Construct a Secret Garden
Use hedges or bricks to create a wall, then plant a secret garden behind it. This option creates a beautiful view for your own aesthetic. The decorative brick wall offers visual interest to passersby, while the garden itself provides the homeowner with an area of garden respite. Include features in the brick wall, such as a moon gate, an ancient Chinese symbol of wealth, or wood-capped pillars. Create multi-tiered flower beds in the garden that stagger the plantings, placing taller plants in the rear, medium-sized plants with massive cover in the middle, and small flowering plants in the bottom tier so they create a focal point with a color pop. Projects of this level require a professional to construct.
Create a Formal Landscape with Decorative Brick Columns
Flank a long driveway with brick columns that use the same color bricks as the home. This unifies the natural landscape with the home’s exterior and includes a special architectural detail in its design. Have the mason include a capital on the top of each column, an area intended for you to add ornament. The labor and materials for these typically cost up to $2,000.
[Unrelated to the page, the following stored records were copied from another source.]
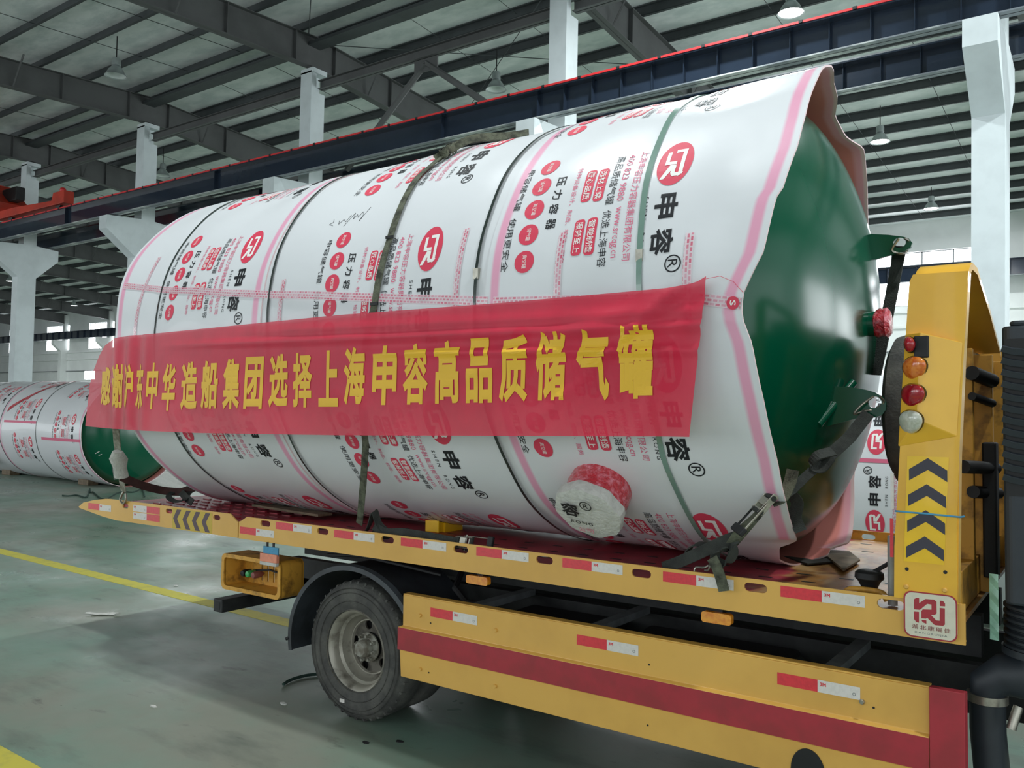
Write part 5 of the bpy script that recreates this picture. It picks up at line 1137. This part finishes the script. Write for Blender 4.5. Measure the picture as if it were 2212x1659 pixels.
mb = MB(); P = [[surf(np.array([x]), np.array([rad(a)]), .004, R2+.006, dd2, Y2, R2)[0].tolist() for a in (95.5, 98.5)] for x in np.linspace(X2-1.95, X2-.03, 24)]; mb.grid(P); t2.part('seam_tape', mb, 'print_pink', ms2[3])
mb = MB(); P = [[surf(np.array([x]), np.array([rad(a)]), .004, R2+.003, dd2, Y2, R2)[0].tolist() for a in (79, 81.5)] for x in np.linspace(X2-4.1, X2-2.25, 24)]; mb.grid(P); t2.part('seam_tape', mb, 'print_pink', ms2[2])
mb = MB(); P = []
for i, x in enumerate(np.linspace(X2-4.1, X2-2.5, 20)):
    a = 14+52*((X2-2.5-x)/1.6)**.8; P.append([surf(np.array([x]), np.array([rad(a+da)]), .006, R2+.004, dd2, Y2, R2)[0].tolist() for da in (-2.5, 3.5)])
mb.grid(P); t2.part('red_film_strip', mb, 'red_tape', ms2[2])
q = surf(np.array([X2-5.2]), np.array([rad(122)]), .0, R2, dd2, Y2, R2)[0]; dv = np.array([0, -.8, -.3])
mb = MB(); mb.tube([q-dv*.1, q+dv*.2], .2, 18); mb.tube([q+dv*.2, q+dv*.34], [.22, .2], 14); t2.part('side_nozzle', mb, 'red_tape', smooth=50)
for x, w_ in ((X2-1.2, .5), (X2-5.5, .5)):
    p = W(95, 1040, 2, .05); c_ = MB(); c_.box(x-w_/2, x+w_/2, Y2-.62, Y2-.35, 0, .14); single('timber_chock', c_, 'cardboard', 'timber wedge under the floor tank, '+('nearer its green end' if x > X2-3 else 'toward its far end'), 'timber', (x, Y2-.5, 0), 'W', 'timber wedges under the floor tank', bevel=.01)
fl = Flat(); 
mb = MB()
for (dy, dz, L_) in ((.06, .06, .5), (-.02, -.05, .35), (.05, -.10, .5)):
    pass
a0 = W(206, 980, 0, X2+.05); a1 = W(237, 962, 0, X2+.08); a2 = W(240, 973, 0, X2+.08); a3 = W(213, 984, 0, X2+.06)
mb.tube([a0, a1], .008, 4); mb.tube([a1, a2], .008, 4); mb.tube([a2, a3], .008, 4); t2.part('chalk_mark', mb, 'strip_white')
# third wrapped tank beyond the truck's headboard
X3, Y3, R3 = 3.4, 10.6, 1.34
t3, dd3, ms3 = other_tank('wrapped tank beyond the deck front, seen between the green dome and the yellow post', X3, Y3, R3, 7.6, None, [X3-4.6, X3-2.6], [], face='right')
mb = MB(); P = [[surf(np.array([x]), np.array([rad(a)]), .004, R3+.003, dd3, Y3, R3)[0].tolist() for a in (75.2, 77)] for x in np.linspace(X3-7.5, X3-4.6, 30)]; mb.grid(P); t3.part('seam_tape', mb, 'print_pink', ms3[0])
for an in (67.4, 103.7):
    place_print(t3, ms3[0], PA, 'printed_logo', -2.055, rad(an), R3, dd3, Y3, R3, -1, .004); place_print(t3, ms3[0], PB, 'printed_text', -2.055, rad(an), R3, dd3, Y3, R3, -1, .004)['kind'] = 'stuff'
    place_print(t3, ms3[2], PA, 'printed_logo', 1.2, rad(an), R3, dd3, Y3, R3, -1, .004); place_print(t3, ms3[2], PB, 'printed_text', 1.2, rad(an), R3, dd3, Y3, R3, -1, .004)['kind'] = 'stuff'

# ------------------------------------------------------------------ litter on the floor
def patch(px, py, name, label, cat, m_, s, r=.02, n=9):
    c = W(px, py, 2, 0); mb = MB(); rr = random.Random(px); top = []
    for k in range(n):
        a = 2*PI*k/n; top.append((c[0]+s[0]*math.cos(a)*rr.uniform(.7, 1.1), c[1]+s[1]*math.sin(a)*rr.uniform(.6, 1.1), .004+rr.uniform(0, r)))
    bot = [(p[0], p[1], 0.0) for p in top]
    mb.add([(c[0], c[1], r*1.3)]+top+bot, [(0, 1+k, 1+(k+1) % n) for k in range(n)]+[(1+k, 1+n+k, 1+n+(k+1) % n, 1+(k+1) % n) for k in range(n)])
    single(name, mb, m_, label, cat, (c[0], c[1], 0), 'W')
c = W(222, 1328, 2, 0)
mb = MB(); P = []
for i, x in enumerate(np.linspace(-.16, .16, 9)):
    P.append([(c[0]+x*.8+y_*.2, c[1]+x*.5+y_, .004+.03*abs(math.sin(9*x+y_*30))*(1-abs(y_)/.07)) for y_ in (-.06*(1-abs(x)*3), -.02, .02, .06*(1-abs(x)*3))])
mb.grid(P); single('paper_scrap', mb, 'cloth_white', 'crumpled white paper scrap on the floor left of the truck shadow', 'scrap', (c[0], c[1], 0), 'W')
for (px, py, lb) in ((380, 1266, 'tiny white paper bit on the floor near the yellow line'), (332, 1527, 'tiny white paper bit on the open floor at lower left'), (613, 1521, 'tiny white paper bit beside the truck wheel shadow')):
    patch(px, py, 'paper_bit', lb, 'scrap', 'cloth_white', (.035, .018), .006)
for (px, py, lb) in ((863, 1602, 'dark oil drop before the skirt, larger one'), (790, 1604, 'dark oil drop before the skirt, small and left')):
    patch(px, py, 'oil_drop', lb, 'stain', 'black', (.03, .02), .002)
mb = MB(); pts = []
for k in range(60):
    t_ = k/59; pts.append(tuple(W(135+170*t_+18*math.sin(9*t_), 1066+8*math.sin(13*t_)+4*math.cos(31*t_), 2, .02)))
mb.tube(pts, .016, 5); single('green_rope', mb, 'rope', 'dark green rope lying loosely on the floor below the floor tank', 'rope', (pts[0][0], pts[0][1], 0), 'W')
mb = MB(); pts = [tuple(W(px, py, 2, .015)) for px, py in ((612, 1478), (625, 1470), (645, 1463), (668, 1458), (700, 1455))]
mb.tube(spline(pts, 5), .012, 5); single('wire_offcut', mb, 'rope', 'short curved wire offcut on the floor by the rear wheel', 'wire', tuple(W(640, 1465, 2, 0)), 'W')
mb = MB(); mb.grid([[tuple(W(px, py, 2, .01+.02*((i+j) % 2))) for j, px in enumerate((320, 350, 385, 420, 445))] for i, py in enumerate((1018, 1032, 1046, 1060))])
single('clear_plastic_film', mb, 'cloth_white', 'crumpled clear plastic film on the floor between the two tanks', 'film', tuple(W(385, 1045, 2, 0)), 'W')
bpy.context.view_layer.update()
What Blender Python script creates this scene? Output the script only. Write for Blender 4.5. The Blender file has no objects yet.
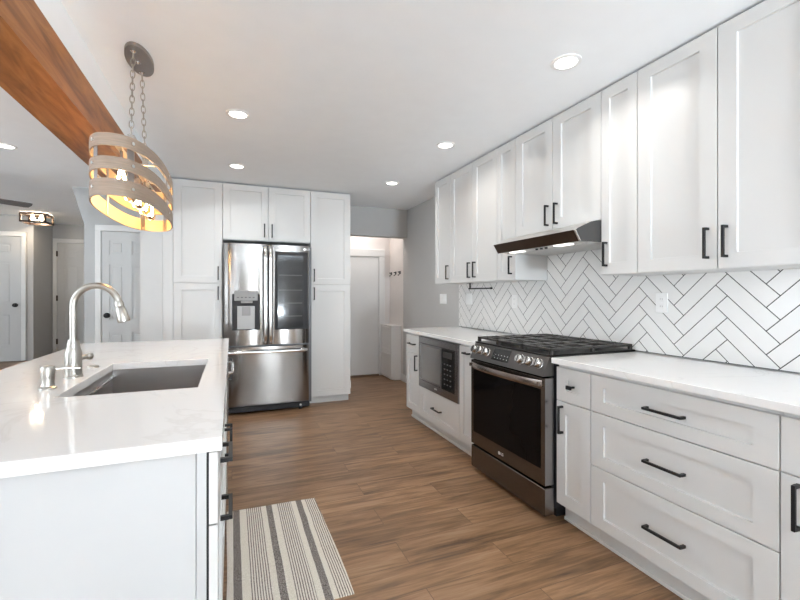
import bpy, bmesh, math, random
from mathutils import Vector, Matrix
random.seed(4)
C = bpy.context.scene.collection
PI = math.pi

# ------------------------------------------------------------ camera, sky, lights, exposure
cam_d = bpy.data.cameras.new('camera')
cam = bpy.data.objects.new('camera', cam_d); C.objects.link(cam)
cam_d.sensor_width = 36.0
cam_d.lens = 36.0 * 420 / 800
cam_d.shift_y = -5 / 800
cam_d.clip_start = 0.02
cam.location = (0, 0, 1.25)
cam.rotation_euler = (PI / 2, 0, -math.radians(21.80))
bpy.context.scene.camera = cam

world = bpy.data.worlds.new('sky'); bpy.context.scene.world = world
world.use_nodes = True
wb = world.node_tree.nodes['Background']
wb.inputs[0].default_value = (0.86, 0.93, 1.0, 1)
wb.inputs[1].default_value = 1.0

vs = bpy.context.scene.view_settings
vs.view_transform = 'Standard'; vs.look = 'None'; vs.gamma = 1.0; vs.use_curve_mapping = False
vs.exposure = 1.63
cy = bpy.context.scene.cycles
cy.use_denoising = True
cy.max_bounces = 10; cy.diffuse_bounces = 6; cy.glossy_bounces = 5
cy.sample_clamp_indirect = 6.0

def area(name, loc, rot, sx, sy, power, col=(1, 1, 1), spread=PI):
    d = bpy.data.lights.new(name, 'AREA'); d.shape = 'RECTANGLE'; d.size = sx; d.size_y = sy
    d.energy = power; d.color = col; d.spread = spread
    o = bpy.data.objects.new(name, d); C.objects.link(o); o.location = loc; o.rotation_euler = rot
    return o
# fill lamps added out of view beside the invented windows, aimed almost straight up
# to brighten the ceiling and bounce soft light into the room
UP = math.radians(82)
FILL_TINT = (0.82, 0.92, 1.0)
K = 1.95
area('window_daylight', (1.15, -4.50, 0.75), (PI / 2 + UP, 0, 0), 0.62, 1.3, 170 * K, FILL_TINT)
area('window_daylight', (-1.0, -4.50, 1.20), (PI / 2 + UP, 0, 0), 1.5, 0.9, 4 * K, FILL_TINT)
area('window_daylight', (-3.6, -4.50, 1.20), (PI / 2 + UP, 0, 0), 1.9, 0.9, 14 * K, FILL_TINT)
area('window_daylight', (-5.9, 0.6, 1.1), (PI / 2 + UP, 0, -PI / 2), 2.2, 0.8, 72 * K, FILL_TINT)
area('window_daylight', (-5.9, 4.4, 1.1), (PI / 2 + UP, 0, -PI / 2), 1.8, 0.8, 14 * K, FILL_TINT)
DOWN_W = 1.35
HALL_W = 2.0

# ------------------------------------------------------------ materials
def mat(name, col, rough=0.5, metal=0.0, noise=0.0, nscale=8.0, bump=0.0, bscale=60.0, stretch=(1, 1, 1), coat=0.0,
        emit=None, estr=0.0, aniso=0.0, tangent=None, spec=0.5, trans=0.0, ior=1.45, rvar=0.0):
    m = bpy.data.materials.new(name); m.use_nodes = True
    nt = m.node_tree; b = nt.nodes['Principled BSDF']
    b.inputs['Base Color'].default_value = (*col, 1)
    b.inputs['Roughness'].default_value = rough
    b.inputs['Metallic'].default_value = metal
    b.inputs['Specular IOR Level'].default_value = spec
    b.inputs['IOR'].default_value = ior
    b.inputs['Coat Weight'].default_value = coat
    b.inputs['Coat Roughness'].default_value = 0.08
    b.inputs['Transmission Weight'].default_value = trans
    if emit:
        b.inputs['Emission Color'].default_value = (*emit, 1); b.inputs['Emission Strength'].default_value = estr
    if aniso:
        b.inputs['Anisotropic'].default_value = aniso
        cx = nt.nodes.new('ShaderNodeCombineXYZ')
        for i in range(3): cx.inputs[i].default_value = tangent[i]
        nt.links.new(cx.outputs[0], b.inputs['Tangent'])
    if noise or bump or rvar:
        tc = nt.nodes.new('ShaderNodeTexCoord'); mp = nt.nodes.new('ShaderNodeMapping')
        mp.inputs['Scale'].default_value = stretch
        nt.links.new(tc.outputs['Object'], mp.inputs['Vector'])
    if noise or rvar:
        n = nt.nodes.new('ShaderNodeTexNoise'); n.inputs['Scale'].default_value = nscale; n.inputs['Detail'].default_value = 4
        nt.links.new(mp.outputs[0], n.inputs['Vector'])
    if noise:
        r = nt.nodes.new('ShaderNodeValToRGB')
        r.color_ramp.elements[0].position = 0.3; r.color_ramp.elements[1].position = 0.7
        r.color_ramp.elements[0].color = (*[c * (1 - noise) for c in col], 1)
        r.color_ramp.elements[1].color = (*[min(1, c * (1 + noise)) for c in col], 1)
        nt.links.new(n.outputs['Fac'], r.inputs[0]); nt.links.new(r.outputs[0], b.inputs['Base Color'])
    if rvar:
        mr = nt.nodes.new('ShaderNodeMapRange')
        mr.inputs['To Min'].default_value = max(0, rough - rvar); mr.inputs['To Max'].default_value = rough + rvar
        nt.links.new(n.outputs['Fac'], mr.inputs['Value']); nt.links.new(mr.outputs[0], b.inputs['Roughness'])
    if bump:
        n2 = nt.nodes.new('ShaderNodeTexNoise'); n2.inputs['Scale'].default_value = bscale; n2.inputs['Detail'].default_value = 2
        bp = nt.nodes.new('ShaderNodeBump'); bp.inputs['Strength'].default_value = bump; bp.inputs['Distance'].default_value = 0.002
        nt.links.new(mp.outputs[0], n2.inputs['Vector']); nt.links.new(n2.outputs['Fac'], bp.inputs['Height'])
        nt.links.new(bp.outputs[0], b.inputs['Normal'])
    return m

M = {}
M['ceil'] = mat('ceiling_paint', (0.895, 0.925, 0.95), 0.9, noise=0.01, bump=0.05)
M['wall'] = mat('grey_wall_paint', (0.50, 0.497, 0.488), 0.8, noise=0.012, bump=0.06)
M['wallwhite'] = mat('white_wall_paint', (0.60, 0.605, 0.60), 0.8, noise=0.012, bump=0.06)
M['hall'] = mat('hall_wall_paint', (0.72, 0.69, 0.67), 0.8, noise=0.012, bump=0.06)
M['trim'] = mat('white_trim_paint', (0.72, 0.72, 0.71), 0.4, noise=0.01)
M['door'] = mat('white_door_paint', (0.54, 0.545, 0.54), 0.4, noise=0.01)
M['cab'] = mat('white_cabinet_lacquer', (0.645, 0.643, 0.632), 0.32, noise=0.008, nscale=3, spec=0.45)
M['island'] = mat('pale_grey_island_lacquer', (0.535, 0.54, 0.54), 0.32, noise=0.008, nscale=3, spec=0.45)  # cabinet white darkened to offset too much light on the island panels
M['cabin'] = mat('cabinet_carcass', (0.60, 0.60, 0.59), 0.5, noise=0.01)
M['dark'] = mat('dark_gap', (0.02, 0.02, 0.022), 0.6, noise=0.05)  # near black for dark parts and for painted shade in the island gap
M['black'] = mat('matte_black_metal', (0.012, 0.012, 0.013), 0.38, metal=0.3, noise=0.1, nscale=30)
M['iron'] = mat('cast_iron', (0.05, 0.046, 0.043), 0.30, metal=0.25, noise=0.15, nscale=60, bump=0.15, bscale=200)
M['steelY'] = mat('brushed_stainless', (0.28, 0.267, 0.255), 0.13, metal=1.0, noise=0.04, nscale=1.0, stretch=(2, 2, 300), aniso=0.8, tangent=(0, 0, 1))
M['steel'] = mat('satin_stainless', (0.62, 0.61, 0.59), 0.22, metal=1.0, noise=0.04, nscale=6, rvar=0.05)
M['steelrim'] = mat('polished_stainless', (0.80, 0.80, 0.79), 0.12, metal=1.0, noise=0.03, nscale=6)
M['blacksteel'] = mat('black_stainless', (0.155, 0.135, 0.12), 0.26, metal=1.0, noise=0.05, nscale=1, stretch=(2, 2, 300), aniso=0.6, tangent=(0, 0, 1))
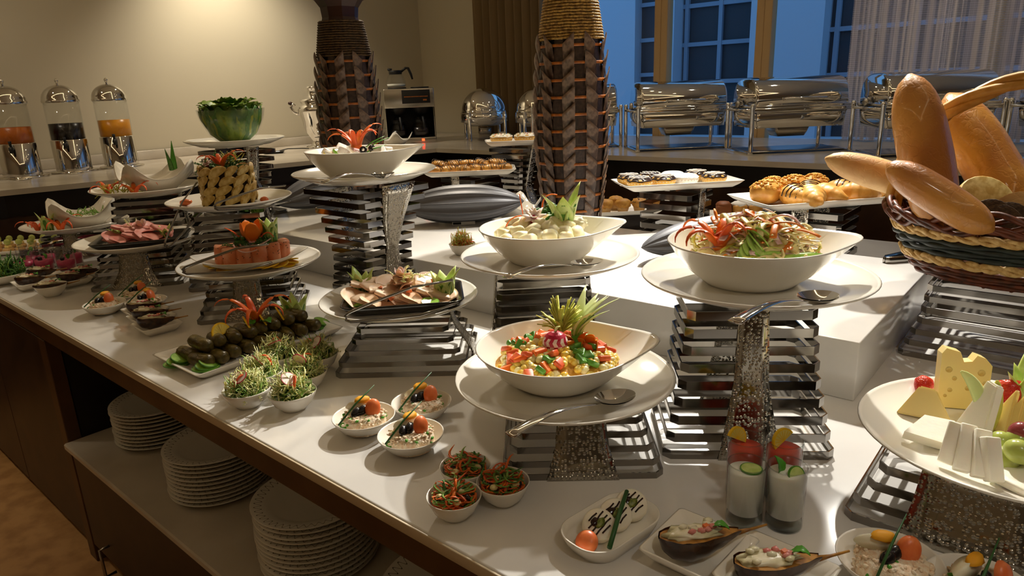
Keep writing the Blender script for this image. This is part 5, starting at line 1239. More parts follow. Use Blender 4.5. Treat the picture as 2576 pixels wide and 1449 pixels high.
item('lettuce_heart', b, ['lettuce'], LBp, 'packed lettuce filling the glass bowl', 'lettuce', kind='stuff')
for k in range(30):
    rim = k < 18; a = 2*pi*k/18 if rim else 2.4*k; l = leaf(.062 if rim else .075, .062, .18, .06, 12, .15)
    r = .088 if rim else .012+.05*((k*5) % 7)/7
    item('lettuce_leaf', l, ['lettuce' if rim or k % 2 else 'lettuce_top'], LBp+Vector((r*cos(a), r*sin(a), .112 if rim else .126+.004*(k % 4))), ('ruffled lettuce leaf %s rim of the glass bowl' if rim else 'pale lettuce leaf %s on top of the glass bowl') % sector(r*cos(a), r*sin(a), .06 if rim else .045), 'lettuce', group='rim lettuce leaves' if rim else 'top lettuce leaves', rot=(rnd(-.3, .3), R(-38-10*(k % 3)) if rim else R(-18-9*(k % 3)), a))

def wall_leaf(a0, seed):
    """a big lettuce leaf pressed upright against the inside of the bowl"""
    b = MB(); pr = [(.060, .010), (.097, .042), (.1195, .092), (.127, .142)]
    def f(i, j):
        s_ = i*2-1; q = j; t = q*2.999; k = int(t); u = t-k; r = pr[k][0]*(1-u)+pr[k+1][0]*u; z = pr[k][1]*(1-u)+pr[k+1][1]*u
        a = a0+s_*(.22+.13*q)+.04*sin(q*9+seed); r = r*.985-.004*abs(s_)-.003*abs(sin(s_*7+q*8+seed)); z += .010*q*q*sin(s_*5+seed)
        return (r*cos(a), r*sin(a), z)
    b.grid(f, 10, 12)
    for i in range(10):
        for j in range(12):
            if i in (4, 5) and j < 10: b.m[i*12+j] = 1
    return b
for k in range(13):
    o = item('lettuce_leaf', wall_leaf(2*pi*k/13, k), ['lettuce' if k % 3 else 'greens_dark', 'lettuce_top'], LBp, 'upright lettuce leaf with pale rib %s inside the glass bowl' % sector(cos(2*pi*k/13), sin(2*pi*k/13), .9), 'lettuce', group='lettuce leaves inside the glass bowl')
    o.modifiers.new('thickness', 'SOLIDIFY').thickness = .0012
# ================================================================ stuffed vine leaf platter
A_, B_, C_ = at(380, 892, .018), at(493, 948, .018), at(866, 822, .018)
LA = (C_-B_).length; ax_ = (C_-B_).normalized(); DRZ = atan2(ax_.y, ax_.x); ay_ = Vector((-ax_.y, ax_.x, 0)); DC = (A_+C_)/2; DC.z = 0; DW = abs((A_-B_).dot(ay_))
item('rectangular_platter', dish(LA, DW, .018, .86, .008, .005, .005), ['porcelain'], DC, 'long white rectangular platter of stuffed vine leaves', 'platter', DRZ)
def dp(x, y, z=0): return DC+ax_*x+ay_*y+Vector((0, 0, z+.0052))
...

For larger yards, also build a black wrought iron fence into these columns to protect the privacy and security of the occupants. This creates a safer environment for those with pets or children so they can play in the yard without concern.
In Conclusion
Building a house doesn’t completely create your home. You also need to landscape the area around your home. Avoid the barren landscape of our first photo. Add sod, plant trees and bushes, and add potted plants and flower beds. How you organize them remains up to you, but the time you spend on your yard increases your home’s curb appeal and its value at resale.